Los jardineros se han unido al coro de ciudadanos protestones porque algunos Ayuntamientos han anunciado su intención de privatizar los parques. En principio, parece que debería ser igual cuidar un clavel municipal que uno privado porque no creo que las flores perciban con nitidez la situación jurídica en la que se encuentran. Realmente, los claveles, con dar un poco de olor, encontrar la oreja de una castiza donde colocarse y formar un ramo para echárselo a los toreros ya tienen bastante trabajo por lo que el hecho de ser públicos o privados es probable que les traiga al fresco. Los jardineros, sin embargo, sus razones tendrán para preferir el parque público al privado. Un respeto al jardinero que es el joyero de las joyas perecederas.
Ahora bien, contemplado el asunto desde la perspectiva general, que es como debe ser contemplado un jardín, y a la luz languideciente del ocaso en la tarde de lívidas músicas y de suaves transtornos del alma, lo cierto es que privatizar los jardines a estas alturas del siglo es un despropósito de respetable entidad o tamaño. Una vez más, es desconocer la historia que es lo mismo que profanarla y violarla.

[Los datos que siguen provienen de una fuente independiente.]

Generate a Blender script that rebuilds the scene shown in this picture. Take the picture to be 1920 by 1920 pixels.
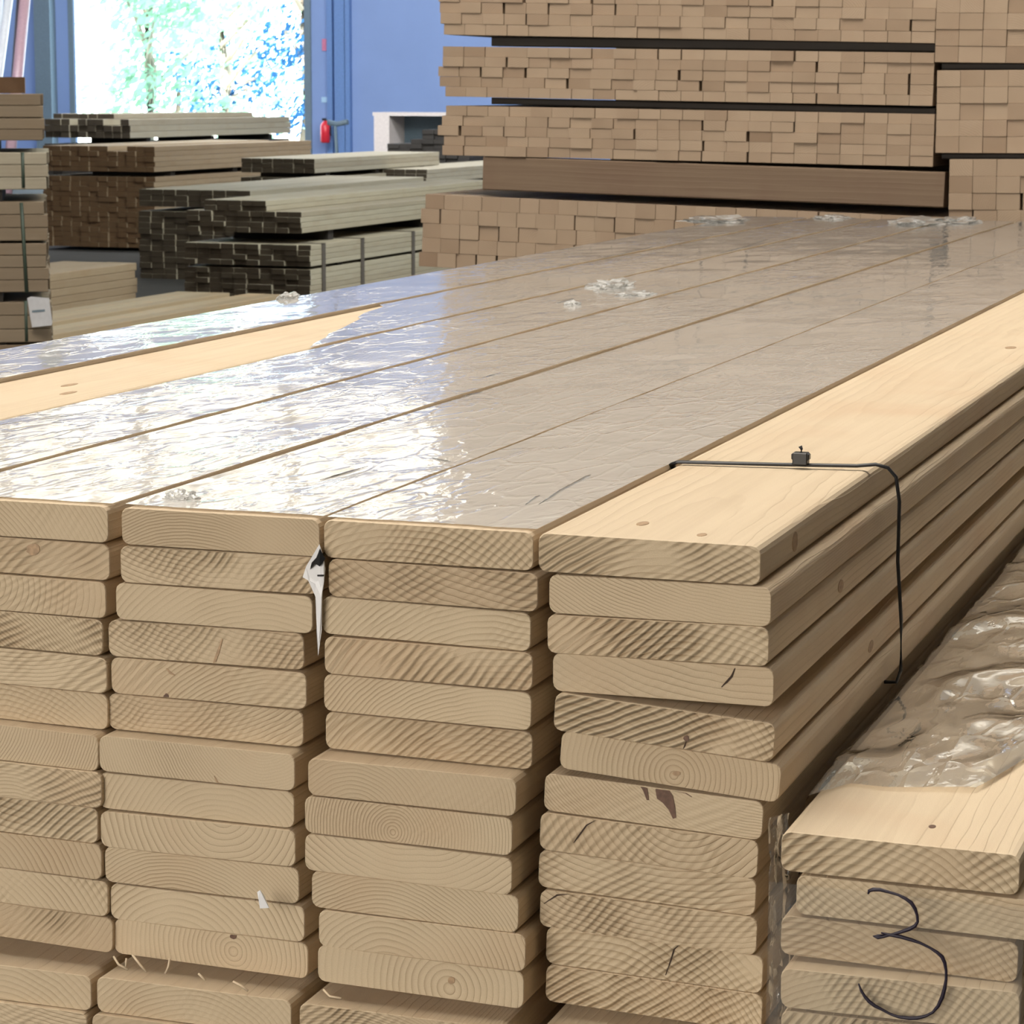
import bpy, bmesh, math, random
from mathutils import Vector, Matrix, noise
random.seed(7)
SC = bpy.context.scene
COL = SC.collection
for o in list(bpy.data.objects): bpy.data.objects.remove(o)
rad = math.radians

# ---------------------------------------------------------------- camera
H0 = 1.25                                   # height of the top of the big pile above the floor
YAW, PIT, ROL, FPX = -0.331480, 0.160351, 0.003014, 4845.14
CAM = Vector((1.28034, -2.04245, H0 + 0.365816))
def cam_axes():
    cy, sy, cp, sp = math.cos(YAW), math.sin(YAW), math.cos(PIT), math.sin(PIT)
    f = Vector((sy*cp, cy*cp, -sp)); r = Vector((cy, -sy, 0)); u = r.cross(f)
    c, s = math.cos(ROL), math.sin(ROL)
    return c*r + s*u, -s*r + c*u, f
CR, CU, CF = cam_axes()
cd = bpy.data.cameras.new('camera'); cam = bpy.data.objects.new('camera', cd); COL.objects.link(cam)
M = Matrix.Identity(4)
for i in range(3):
    M[i][0], M[i][1], M[i][2], M[i][3] = CR[i], CU[i], -CF[i], CAM[i]
cam.matrix_world = M
cd.sensor_width = 36; cd.sensor_height = 36; cd.lens = FPX/1920*36
cd.clip_start = .05; cd.clip_end = 400
cd.dof.use_dof = True; cd.dof.focus_distance = 2.7; cd.dof.aperture_fstop = 40
SC.camera = cam
def ray(px, py): return CF + (px-960)/FPX*CR - (py-960)/FPX*CU
def aty(px, py, y):
    d = ray(px, py); return CAM + d*((y-CAM.y)/d.y)
def atz(px, py, z):
    d = ray(px, py); return CAM + d*((z-CAM.z)/d.z)
def atx(px, py, x):
    d = ray(px, py); return CAM + d*((x-CAM.x)/d.x)

# ---------------------------------------------------------------- world, sun, large lights, exposure
SC.view_settings.view_transform = 'Standard'; SC.view_settings.look = 'None'
SC.view_settings.gamma = 1; SC.view_settings.use_curve_mapping = False
SC.view_settings.exposure = 0.17
W = bpy.data.worlds.new('sky'); SC.world = W; W.use_nodes = True
bg = W.node_tree.nodes['Background']; bg.inputs[0].default_value = (.72, .9, 1, 1); bg.inputs[1].default_value = 8.5
def area(name, loc, to, sx, sy, power, col):
    l = bpy.data.lights.new(name, 'AREA'); l.shape = 'RECTANGLE'; l.size = sx; l.size_y = sy; l.energy = power; l.color = col
    o = bpy.data.objects.new(name, l); COL.objects.link(o); o.location = loc
    o.rotation_euler = (Vector(to)-Vector(loc)).to_track_quat('-Z', 'Y').to_euler(); return o
WARM = (1, .93, .835)
sun = bpy.data.lights.new('sun', 'SUN'); sun.energy = 38; sun.angle = rad(.6); sun.color = (1, .97, .9)
so = bpy.data.objects.new('sun', sun); COL.objects.link(so); so.rotation_euler = (rad(48), 0, rad(-20))
area('skylight_near', (-.6, 1.2, 7.5), (-.2, 1.6, 1), 4, 6, 440, WARM)
area('skylight_pile', (-1.6, 2.6, 7.5), (-1.2, 6.5, 1), 4, 3, 215, WARM)
area('front_opening', (-2.6, -8.0, 3.0), (0, 1.0, .9), 6, 3, 560, WARM)
area('hall_side_fill', (2, 13, 9.3), (-9, 24, 0), 9, 5, 2300, (.95, 1, .95))  # unseen fill lamp added to light the right sides of the hall stacks
area('far_wall_fill', (-10, 24, 9.6), (-9, 40, 1.0), 22, 3, 4200, (.92, .96, 1))  # wall-wash lamp added to brighten the blue back wall

# ---------------------------------------------------------------- material helpers
def mat(name):
    m = bpy.data.materials.new(name); m.use_nodes = True; nt = m.node_tree; nt.nodes.clear()
    return m, nt
class N:
    """tiny node-graph helper"""
    def __init__(s, nt): s.nt = nt
    def n(s, t, **k):
        x = s.nt.nodes.new(t)
        for a, b in k.items(): setattr(x, a, b)
        return x
    def l(s, a, b): s.nt.links.new(a, b)
    def m(s, op, a, b=None, c=None, clamp=False):
        x = s.n('ShaderNodeMath', operation=op); x.use_clamp = clamp
        for i, v in enumerate((a, b, c)):
            if v is None: continue
            if isinstance(v, (int, float)): x.inputs[i].default_value = v
            else: s.l(v, x.inputs[i])
        return x.outputs[0]
    def vm(s, op, a, b=None):
        x = s.n('ShaderNodeVectorMath', operation=op)
        for i, v in enumerate((a, b)):
            if v is None: continue
            if isinstance(v, tuple): x.inputs[i].default_value = v
            else: s.l(v, x.inputs[i])
        return x.outputs[0]
    def noise(s, vec, scale, detail=3, rough=.5, w=None):
        x = s.n('ShaderNodeTexNoise'); x.inputs['Scale'].default_value = scale; x.inputs['Detail'].default_value = detail
        x.inputs['Roughness'].default_value = rough
        if w is not None: x.noise_dimensions = '4D'; s.l(w, x.inputs['W'])
        if vec is not None: s.l(vec, x.inputs['Vector'])
        return x.outputs['Fac']
    def mix(s, f, a, b, mode='MIX'):
        x = s.n('ShaderNodeMix', data_type='RGBA', blend_type=mode)
        for i, v in ((0, f), (6, a), (7, b)):
            if isinstance(v, (int, float)): x.inputs[i].default_value = v
            elif isinstance(v, tuple): x.inputs[i].default_value = (*v, 1) if len(v) == 3 else v
            else: s.l(v, x.inputs[i])
        return x.outputs[2]
    def rng(s, v, a, b, c=0., d=1.):
        x = s.n('ShaderNodeMapRange'); x.inputs[1].default_value = a; x.inputs[2].default_value = b
        x.inputs[3].default_value = c; x.inputs[4].default_value = d; s.l(v, x.inputs[0]); return x.outputs[0]
    def out(s, sh, bump=None):
        o = s.n('ShaderNodeOutputMaterial'); s.l(sh, o.inputs[0])

def wood_mat(name, light, dark, end_mul=(1, 1, 1), ring=.0042, hatch_on=True, streak=.35, rough=.62, warm=(.62, .36, .18)):
    """softwood: growth rings round a pith running along local y; object colour R,G = pith place, B = tint, A = saw-mark strength"""
    m, nt = mat(name); g = N(nt)
    tc = g.n('ShaderNodeTexCoord'); oi = g.n('ShaderNodeObjectInfo')
    sc = g.n('ShaderNodeSeparateColor'); g.l(oi.outputs['Color'], sc.inputs[0])
    R_, G_, B_, A_ = sc.outputs[0], sc.outputs[1], sc.outputs[2], oi.outputs['Alpha']
    rnd = oi.outputs['Random']; seed = g.m('MULTIPLY', rnd, 57.0)
    sx = g.n('ShaderNodeSeparateXYZ'); g.l(tc.outputs['Object'], sx.inputs[0])
    nn = g.n('ShaderNodeSeparateXYZ'); g.l(tc.outputs['Normal'], nn.inputs[0])
    end = g.m('GREATER_THAN', g.m('ABSOLUTE', nn.outputs[1]), .6)
    px = g.m('MULTIPLY', g.m('SUBTRACT', R_, .5), .26); pz = g.m('MULTIPLY', g.m('SUBTRACT', G_, .5), .30)
    slow = g.n('ShaderNodeCombineXYZ'); g.l(g.m('MULTIPLY', sx.outputs[1], .5), slow.inputs[1])
    wv = g.m('MULTIPLY', g.m('SUBTRACT', g.noise(slow.outputs[0], 1.2, 1, .5, seed), .5), g.m('MULTIPLY', sx.outputs[1], 2., clamp=True))
    dx = g.m('ADD', g.m('SUBTRACT', sx.outputs[0], px), g.m('MULTIPLY', wv, .02))
    dz = g.m('ADD', g.m('SUBTRACT', sx.outputs[2], pz), g.m('MULTIPLY', wv, .03))
    r = g.m('SQRT', g.m('ADD', g.m('MULTIPLY', dx, dx), g.m('MULTIPLY', dz, dz)))
    cv = g.n('ShaderNodeCombineXYZ'); g.l(sx.outputs[0], cv.inputs[0]); g.l(sx.outputs[2], cv.inputs[2]); g.l(g.m('MULTIPLY', sx.outputs[1], .25), cv.inputs[1])
    wob = g.m('MULTIPLY', g.m('SUBTRACT', g.noise(cv.outputs[0], 22, 2, .5, seed), .5), .009)
    wid = g.m('ADD', g.m('MULTIPLY', g.m('FRACT', g.m('MULTIPLY', rnd, 13.7)), ring*.9), ring*.6)
    ph = g.m('FRACT', g.m('DIVIDE', g.m('ADD', r, wob), wid))
    late = g.m('POWER', ph, 3.2)
    late = g.m('MULTIPLY', late, g.rng(ph, .93, 1., 1., 0.))
    fade = g.rng(g.noise(cv.outputs[0], 9, 2, .5, seed), .35, .62, .25, 1.)
    late = g.m('MULTIPLY', late, fade)
    # long streaks on faces and edges
    st = g.n('ShaderNodeCombineXYZ'); g.l(g.m('MULTIPLY', sx.outputs[0], 60), st.inputs[0]); g.l(g.m('MULTIPLY', sx.outputs[1], 1.3), st.inputs[1]); g.l(g.m('MULTIPLY', sx.outputs[2], 60), st.inputs[2])
    stre = g.noise(st.outputs[0], 1.4, 4, .6, seed)
    blot = g.noise(tc.outputs['Object'], 5, 3, .55, seed)
    # saw marks across the end grain
    ang = g.m('ADD', g.m('MULTIPLY', g.m('FRACT', g.m('MULTIPLY', rnd, 31.3)), .5), .45)
    a = g.m('ADD', g.m('MULTIPLY', sx.outputs[0], g.m('SINE', ang)), g.m('MULTIPLY', sx.outputs[2], g.m('MULTIPLY', g.m('COSINE', ang), -1.0)))
    a = g.m('ADD', a, g.m('MULTIPLY', g.noise(cv.outputs[0], 18, 1, .5, seed), .012))
    saw = g.m('SINE', g.m('MULTIPLY', a, g.m('ADD', 760., g.m('MULTIPLY', rnd, 300.))))
    saw = g.m('MULTIPLY', g.m('ADD', g.m('MULTIPLY', saw, .5), .5), g.rng(g.noise(cv.outputs[0], 14, 2, .5, g.m('ADD', seed, 9.)), .36, .6, .0, 1.))
    sawm = g.m('MULTIPLY', g.m('MULTIPLY', saw, A_), end)
    # colour
    f_end = g.m('ADD', g.m('MULTIPLY', late, .85), g.m('MULTIPLY', sawm, .5))
    f_side = g.m('ADD', g.m('MULTIPLY', late, .24), g.m('MULTIPLY', g.m('SUBTRACT', stre, .4), streak*1.6))
    f = g.m('ADD', g.m('MULTIPLY', f_end, end), g.m('MULTIPLY', f_side, g.m('SUBTRACT', 1., end)), clamp=True)
    c = g.mix(f, light, dark)
    c = g.mix(g.rng(blot, .5, .72, 0., .38), c, warm)
    c = g.mix(g.m('MULTIPLY', B_, .55), c, (light[0]*.62, light[1]*.55, light[2]*.5), 'MIX')
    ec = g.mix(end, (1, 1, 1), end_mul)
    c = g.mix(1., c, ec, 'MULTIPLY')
    fine = g.noise(tc.outputs['Object'], 900, 2, .6)
    c = g.mix(.16, c, g.mix(1., c, g.mix(fine, (.3, .3, .3), (1.6, 1.6, 1.6)), 'MULTIPLY'))
    bs = g.n('ShaderNodeBsdfPrincipled'); g.l(c, bs.inputs['Base Color']); bs.inputs['Roughness'].default_value = rough
    bs.inputs['Specular IOR Level'].default_value = .3
    h = g.m('ADD', g.m('MULTIPLY', late, .35), g.m('ADD', g.m('MULTIPLY', sawm, -1.3), g.m('MULTIPLY', fine, .15)))
    b = g.n('ShaderNodeBump'); b.inputs['Strength'].default_value = 1.; b.inputs['Distance'].default_value = .0016
    g.l(h, b.inputs['Height']); g.l(b.outputs[0], bs.inputs['Normal'])
    g.out(bs.outputs[0]); return m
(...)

Porque los jardines nacieron privados, es decir, vinieron al mundo como la propiedad particular de un conde o de un sultán y así estuvieron durante siglos. Por ellos paseaban las hermosas señoras del harén para que les diera el aire fresco después del mefítico que se habían visto obligadas a soportar procedentes de los aires borrascosos y corrompidos del príncipe. Tal utilidad tuvieron, durante la presencia árabe, los famosos jardines de la Alhambra que tanto juego dieron más tarde a Washington Irving y a Juan Ramón Jiménez que en una ocasión pidió a Lorca que le acompañara a las cinco de la tarde al Generalife «porque es la hora en que empiezan a sufrir los jardines». Pero para que pudieran disfrutar esos jardines unos señores humildes como Irving o los citados poetas, que no eran más que plumíferos sin titular, tuvieron que convertirse en públicos y pasar a ser del disfrute colectivo, es decir, de la cáfila o turba.
Lo mismo con los del conde o del rey que se hacían su jardín cabe el palacio para tener rosas con que poblar sus búcaros, gráciles alamedas por las que perseguir a las sirvientas y lugares sombreados a cuyo cobijo, en amables charlas, organizaban las guerras y otras acciones benéficas. Es fama que la reina Luisa Isabel, esposa del efímero Luis I, practicaba la insólita costumbre de pasearse semidesnuda por los regios jardines y aun trepaba a los árboles en un correteo libidinoso y lesbiano con alguna de sus dueñas. El pueblo no podía advertir estos desvaríos justamente porque los jardines eran privados y sólo hoy conocemos esta ominosa conducta de la real persona gracias a la labor de esos incorregibles cotillas que son los historiadores.
El Buen Retiro, el más famoso de los jardines españoles, se empezó a construir gracias a una generosa donación de dinero ajeno (o sea público) que hizo el conde duque de Olivares a su señor, el cuarto Felipe. Aparte de constatar por este tierno rasgo que Olivares era un lameculos de seria consistencia, sabemos que el jardín nace como una dependencia de las reales posesiones como ocurrió con los jardines de Aranjuez o los de la Granja, cotos de real caza y espacio para la práctica de la dengosa elegancia cortesana.
En el caso del Buen Retiro, no es una casualidad que fuera el rey Carlos III, un monarca ilustrado -o sea, «progre» porque toda la progresía fue parida en las Luces, gran casa de maternidad-, quien por primera vez autorizara al pueblo madrileño a visitar el jardín, como se había hecho por cierto en Londres con el Saint James Park, en París con las Tullerías y en Berlín con el Tiergarten. Y más aún: es el mismo rey quien inaugura el Botánico para que los súbditos pudieran pasear por él y contarse sus cuitas sin oler la pestilencia madrileña de la época, producto de los excrementos que holgaban a su aire por las calles, de los animales muertos abandonados y de los enterramientos de señores gordos en las iglesias.
Después, la jacarandosa reina Isabel II donó el Buen Retiro al pueblo madrileño, siguiendo ya la estela que dejaba la revolución liberal, es decir, un perfume burgués y popular y un sano arrinconamiento de las sagradas y coronadas testas.
O sea, que el progreso ha consistido en pasar del jardín privado al jardín público como la civilización consiste en pasar de darse las noticias por medio del silbido canario a hacerlas llegar por el whataap. Alarma tanto por ello que algunos alcaldes pretendan ahora privatizar los parques porque eso sería como publificar las novias.
Además, ¿no estremece pensar en un guarda que nos cobre la entrada y nos dé un ticket para disfrutar la ilusión de la luz, la festiva cristalería de los colores o el olor morisco del jazmín?